Parlamentswahl in Australien Enges Rennen erwartet
Etwa 17 Millionen Australier wählen ein neues Parlament. Die Entscheidung fällt zwischen der konservativen Liberal Party unter Premier Morrison und Labour-Herausforderer Albanese. Es könnte eine Minderheitsregierung geben.
Unerquicklich, so sei der ganze Wahlkampf gewesen. Sechs Wochen lang haben die beiden Hauptkontrahenten vor allem den anderen schlechtgemacht.
ScoMo - Scott Morrison von den Liberals - gegen Albo - Anthony Albanese von der Laborpartei. Und so bleibt für einige Wähler nur die Frage: "Entscheidet man sich besser für das bekannte Übel oder das unbekannte Übel?" Ein Mann aus Sydney zumindest bleibt beim Alten, das sagte er der Nachrichtenagentur Reuters.
Unabhängige Kommission gegen Korruption
Doch ScoMo ist, obwohl bekannt, für viele so übel, dass er nicht mehr wählbar sei, meint Patrick Avenell: "Er behandelt Menschen herablassend und mit Verachtung. Er lässt sie nicht zu Wort kommen und hört nicht zu, er lernt nicht dazu. Und für alles hat er eine Entschuldigung. Er verspricht, eine unabhängige Kommission gegen Korruption einzuführen und beschuldigt dann die Opposition, keine zuzulassen. Diese Doppelzüngigkeit ist unglaublich."
Eine unabhängige Kommission gegen Korruption ist etwas, das sich viele Australier wünschen. Denn ihrer Ansicht nach ist die Politik der großen Parteien zu sehr abhängig von Großspendern wie etwa der fossilen Brennstoffindustrie. Kohle, Öl und Gas werden von der bisherigen konservativen Regierung unter Scott Morrison gefördert. Nach wie vor werden neue Anlagen genehmigt.
Zwei Drittel des Stroms aus Kohlekraft
Obwohl Australien unermessliche Kapazitäten für regenerative Energien hat, in Form von Solar- und Windenergie, kommen bisher zwei Drittel des Stroms aus Kohlekraftwerken. Pro Kopf emittiert Australien viermal mehr CO2 aus Kohle als jedes andere Industrieland, sagen jüngste Erhebungen.

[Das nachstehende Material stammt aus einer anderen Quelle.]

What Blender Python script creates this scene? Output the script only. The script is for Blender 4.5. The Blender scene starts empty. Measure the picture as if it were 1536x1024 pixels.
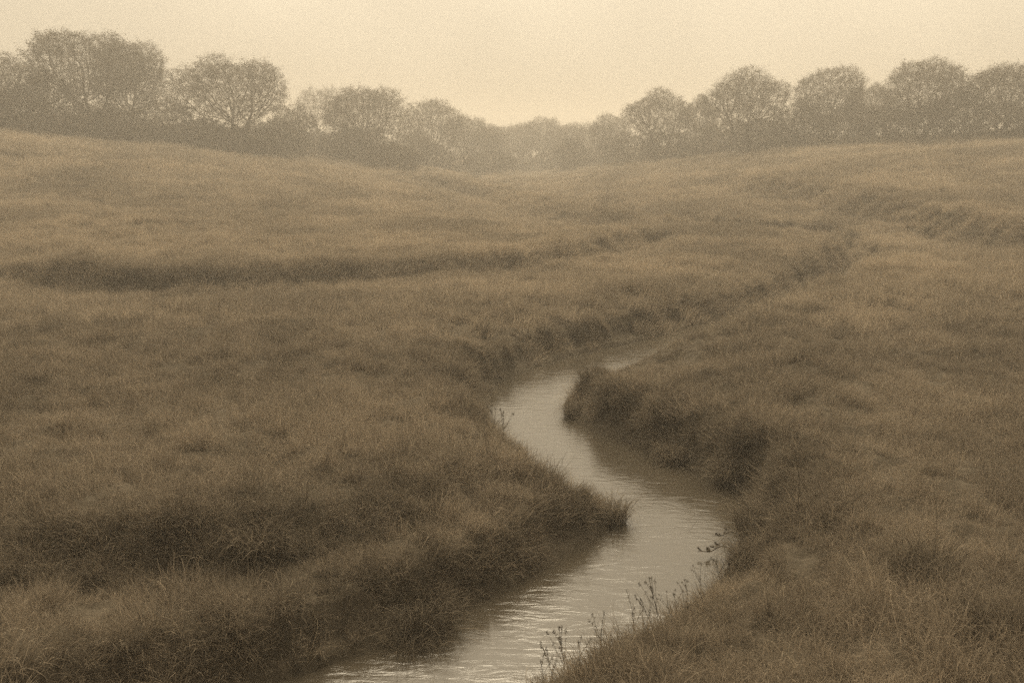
import bpy, math
import numpy as np
R = math.radians
sc = bpy.context.scene
COL = sc.collection
rng = np.random.default_rng(11)

# ------------------------------------------------------------------ camera numbers (photo is 1536 x 1024)
F = 1490.0; HC = 5.0; HORIZON = 225.0
TILT = math.atan((512 - HORIZON) / F)

def ray(px, py):
    x = (px - 768) / F; y = (512 - py) / F
    c, s = math.cos(TILT), math.sin(TILT)
    return np.array([x, c + y * s, -s + y * c])

def at(px, py, z=0.0):                       # where the sight line meets the height z
    d = ray(px, py); t = (z - HC) / d[2]
    return np.array([d[0] * t, d[1] * t])

def at_depth(px, py, Y):                     # where the sight line meets the distance Y
    d = ray(px, py); t = Y / d[1]
    return np.array([d[0] * t, Y, HC + d[2] * t])

# ------------------------------------------------------------------ noise
TAB = np.random.default_rng(3).random((256, 256))
def vnoise(x, y, o=0):
    x = np.asarray(x, float) + 37.3 * o + 500; y = np.asarray(y, float) + 91.7 * o + 500
    xi = np.floor(x).astype(int); yi = np.floor(y).astype(int)
    fx = x - xi; fy = y - yi
    fx = fx * fx * fx * (fx * (fx * 6 - 15) + 10); fy = fy * fy * fy * (fy * (fy * 6 - 15) + 10)
    g = lambda a, b: TAB[a & 255, b & 255]
    return (g(xi, yi) * (1 - fx) + g(xi + 1, yi) * fx) * (1 - fy) + (g(xi, yi + 1) * (1 - fx) + g(xi + 1, yi + 1) * fx) * fy
def fbm(x, y, o=0, n=4):
    v = 0; a = .5; t = 0; f = 1.0; cs, sn = math.cos(.6), math.sin(.6)
    for i in range(n):
        v = v + a * vnoise((x * cs - y * sn) * f, (x * sn + y * cs) * f, o + i * 7); t += a; a *= .5; f *= 2.03
        x, y = x * cs - y * sn, x * sn + y * cs
    return v / t
def sst(a, b, x):
    t = np.clip((x - a) / (b - a), 0, 1); return t * t * (3 - 2 * t)

# ------------------------------------------------------------------ curves on the ground
def catmull(P, step):
    P = np.asarray(P, float); Q = np.vstack([2 * P[0] - P[1], P, 2 * P[-1] - P[-2]]); out = []
    for i in range(1, len(Q) - 2):
        p0, p1, p2, p3 = Q[i - 1], Q[i], Q[i + 1], Q[i + 2]
        n = max(1, int(np.linalg.norm((p2 - p1)[:2]) / step))
        for k in range(n):
            t = k / n
            out.append(.5 * (2 * p1 + (p2 - p0) * t + (2 * p0 - 5 * p1 + 4 * p2 - p3) * t * t + (3 * p1 - p0 - 3 * p2 + p3) * t ** 3))
    out.append(P[-1]); return np.array(out)

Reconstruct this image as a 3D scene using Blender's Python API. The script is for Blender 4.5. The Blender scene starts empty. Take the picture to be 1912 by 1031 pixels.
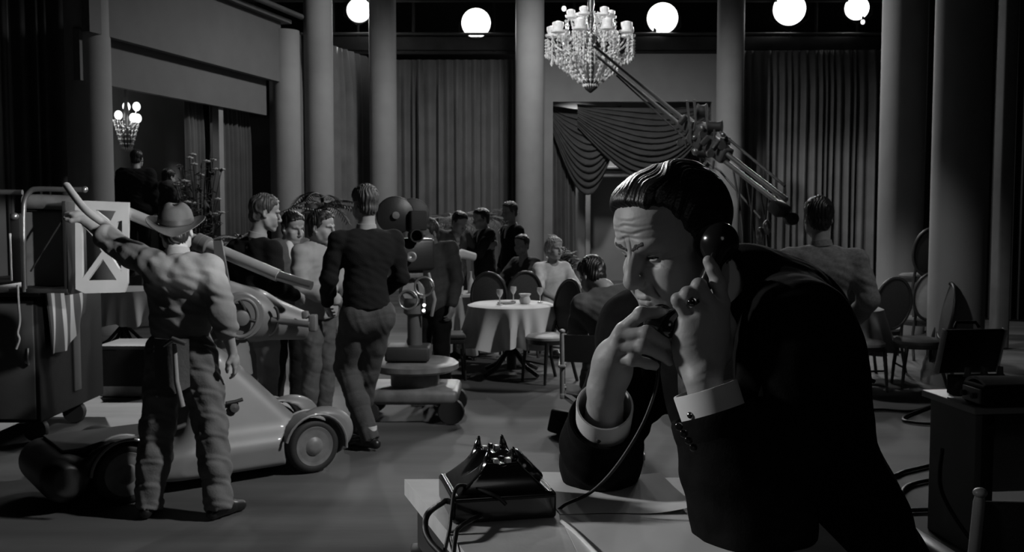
import bpy, bmesh, math, random
import numpy as np
from mathutils import Vector, Matrix, noise as mnoise
S = bpy.context.scene
COL = S.collection
RND = random.Random(7)
PI = math.pi
D2R = math.pi / 180
# ------------------------------------------------------------------ camera frame (1912 x 1031)
FPX, CX, CY, CAMH, PITCH = 1900.0, 956.0, 515.5, 1.72, math.atan(125 / 1900.0)
def P(px, py, Y):
    """world point seen at pixel px,py at world distance Y"""
    sx, sy = (px - CX) / FPX, (CY - py) / FPX
    dy = math.cos(PITCH) + sy * math.sin(PITCH); dz = -math.sin(PITCH) + sy * math.cos(PITCH)
    t = Y / dy
    return Vector((sx * t, Y, CAMH + dz * t))
def G(px, py, z=0.0):
    sx, sy = (px - CX) / FPX, (CY - py) / FPX
    dy = math.cos(PITCH) + sy * math.sin(PITCH); dz = -math.sin(PITCH) + sy * math.cos(PITCH)
    t = (z - CAMH) / dz
    return Vector((sx * t, dy * t, z))
def XP(px, Y):
    return P(px, 400, Y).x
# ------------------------------------------------------------------ materials
MATS = {}
def mat(name, v, rough=.6, metal=0., var=.12, scale=6., bump=0., bscale=40., spec=.5, stretch=(1, 1, 1), trans=0., emit=0., sheen=0., coat=0.):
    if name in MATS: return MATS[name]
    m = bpy.data.materials.new(name); m.use_nodes = True
    nt = m.node_tree; b = nt.nodes['Principled BSDF']
    b.inputs['Roughness'].default_value = rough; b.inputs['Metallic'].default_value = metal
    b.inputs['Specular IOR Level'].default_value = spec
    if trans: b.inputs['Transmission Weight'].default_value = trans
    if sheen: b.inputs['Sheen Weight'].default_value = sheen
    if coat: b.inputs['Coat Weight'].default_value = coat
    if emit:
        b.inputs['Emission Color'].default_value = (1, 1, 1, 1); b.inputs['Emission Strength'].default_value = emit
    tc = nt.nodes.new('ShaderNodeTexCoord'); mp = nt.nodes.new('ShaderNodeMapping')
    mp.inputs['Scale'].default_value = stretch
    nt.links.new(tc.outputs['Object'], mp.inputs['Vector'])
    n = nt.nodes.new('ShaderNodeTexNoise'); n.inputs['Scale'].default_value = scale; n.inputs['Detail'].default_value = 5
    nt.links.new(mp.outputs['Vector'], n.inputs['Vector'])
    r = nt.nodes.new('ShaderNodeValToRGB')
    lo, hi = max(0, v * (1 - var)), v * (1 + var)
    r.color_ramp.elements[0].position = .3; r.color_ramp.elements[1].position = .7
    r.color_ramp.elements[0].color = (lo, lo, lo, 1); r.color_ramp.elements[1].color = (hi, hi, hi, 1)
    nt.links.new(n.outputs['Fac'], r.inputs['Fac']); nt.links.new(r.outputs['Color'], b.inputs['Base Color'])
    if bump:
        n2 = nt.nodes.new('ShaderNodeTexNoise'); n2.inputs['Scale'].default_value = bscale; n2.inputs['Detail'].default_value = 4
        nt.links.new(mp.outputs['Vector'], n2.inputs['Vector'])
        bp = nt.nodes.new('ShaderNodeBump'); bp.inputs['Strength'].default_value = bump; bp.inputs['Distance'].default_value = .01
        nt.links.new(n2.outputs['Fac'], bp.inputs['Height']); nt.links.new(bp.outputs['Normal'], b.inputs['Normal'])
    MATS[name] = m
    return m
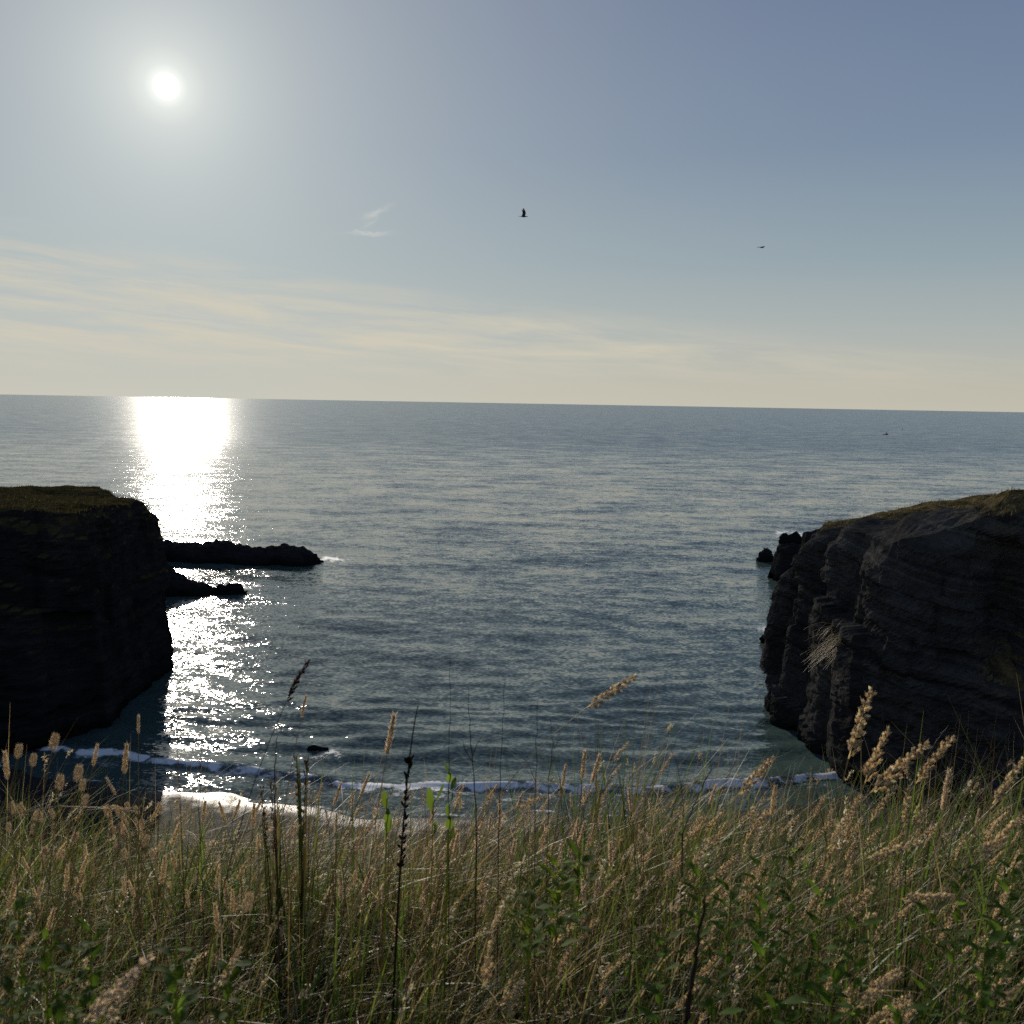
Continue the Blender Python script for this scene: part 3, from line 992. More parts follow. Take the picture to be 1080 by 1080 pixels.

"Darum will ich unbedingt jemanden, der die Klimakrise ernst nimmt, denn momentan hinkt Australien wirklich hinterher", sagt eine Wählerin. Auf einer Liste, die den Einsatz der Industrieländer zur Klimarettung betrachtet, landet Australien auf einem der letzten Plätze.
Buschfeuer, Dürren und Korallenbleichen
Dabei geht es nicht nur um das globale Klima, das das Land mit seinen Kohleexporten weiter aufheizt, sondern auch um das, was die Australier am eigenen Leibe erfahren: die verheerenden Buschfeuer von 2019/2020, als ein Drittel der Wälder brannte. Jahrelange Dürren, die Farmer reihenweise zum Aufgeben zwingen. Korallenbleichen, eine nach der anderen, bei denen die erhitzten Meere das Naturwunder Great Barrier Reef töten - weswegen die UNESCO das Welterbe womöglich bald als gefährdet einstuft.
"Wir müssen uns auf den Klimawandel konzentrieren - wegen unserer Kinder", sagt eine Frau. So klingen die Wählerinnen und Wähler, vor allem in den Städten. "Wir müssen Korruption angehen, und das Klima hat höchste Priorität", sagt ein Mann. "Ja, ich hoffe, dass Australien eine bessere Klimapolitik einführen kann", sagt eine 18-jährige Erstwählerin.
Starke Frauen kandidieren
In den urbanen Bereichen zeichnet sich in zahlreichen Wahlkreisen ab, dass unabhängige Kandidaten den etablierten Parteien den Rang ablaufen. Vor allem starke Frauen kandidieren dort - zu denen wiederum Wählerinnen tendieren, die frustriert sind von der Frauenfeindlichkeit, die von etablierten Politikern mehr als toleriert wird.
Ob also einer der beiden Hauptkontrahenten gewinnt, Albo oder ScoMo, ist offen. Viele Beobachter tippen auf einen unklaren Wahlausgang. Dann muss sich eine Minderheitsregierung mit vielen Unabhängigen bilden. Das ist vielen Wählerinnen und Wählern auch recht, Hauptsache der unerquickliche Wahlkampf ist vorbei.